The authors look to the Armed Conflict Location and Event Dataset (ACLED), which includes clashes between organized, armed groups as well as myriad forms of violence against civilians, such as paramilitary violence, raids, and abductions. The data include more than 64,000 georeferenced incidents between 1997 and 2013, including estimates of casualties and fatalities, so the authors can track the breadth and intensity of civil conflict over time in each ethnic homeland, and how the form of violence varies from place to place.
After controlling for geographic factors like susceptibility to malaria, local deposits of diamonds or oil, and proximity to the coast and to the national capital, they find that partitioned homelands do indeed suffer from more political violence, seeing about 57% more such incidents than non-partitioned homelands. The estimated magnitude is similar to the effect of having petroleum deposits within the region, a notorious source of conflict in post-colonial Africa. The analysis also reveals that merely being located near a split homeland -- even in homelands that are not themselves divided -- leads to more violence and more deadly incidents.
There is also evidence that these divided homelands are more likely to see an incursion from a military force or militia across the border -- supporting the hypothesis that national governments can use co-ethnic groups across the border as a cudgel against neighboring countries.
Other data on ethnic group discrimination and individual well-being show that people identifying with divided ethnicities have to worry about more than just violence. They are more likely to face formal discrimination from the central government, such as the San people (also known as the Bushmen) in Botswana who have faced forced resettlement or the isolated Karamojong people in Uganda who have been subject to raids and land confiscation. Moreover, individuals belonging to split groups also tend to have worse access to public goods and lower standards of living.

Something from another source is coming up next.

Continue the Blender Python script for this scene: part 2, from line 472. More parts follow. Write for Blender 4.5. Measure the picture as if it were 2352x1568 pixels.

The question is whether the mostly European-drawn borders are really to blame for these stark outcomes. Was the process of drawing colonial borders in Africa truly as haphazard as the historical record suggests? If certain favored ethnic groups or areas rich with natural resources were less likely to be divided while less desirable areas were more likely to be split between colonial powers, the patterns identified above wouldn’t necessarily be evidence that partitioning per se is bad for an ethnic group.
The authors compare the partitioned and non-partitioned homelands on several dimensions to see if there are any patterns that might explain the tendency toward violence in partitioned areas. They find that the two groups are statistically indistinguishable on almost every count, ranging from elevation to agricultural potential to the presence of underground oil reserves (which wouldn’t have been known when most of these borders were drawn) to pre-colonial ethnic-specific. The only significant difference between the two groups is size: larger homelands were more likely to be partitioned.
This balance across so many variables suggests that in 1880, before most colonial borders were drawn, it wouldn’t have been easy to predict that one group of ethnic territories would end up faring so much better than the other.
Of course, this does not prove that every single African border was drawn at random, but it does indicate that the two groups are extremely comparable, and it does not reveal any obvious root cause for the discrepancy in latter-day political violence save for the borders themselves. This suggests that some parts of the continent are still feeling the ill effects of the Scramble for Africa. ♦
“The Long-Run Effects of the Scramble for Africa” appears in the July 2016 issue of the American Economic Review.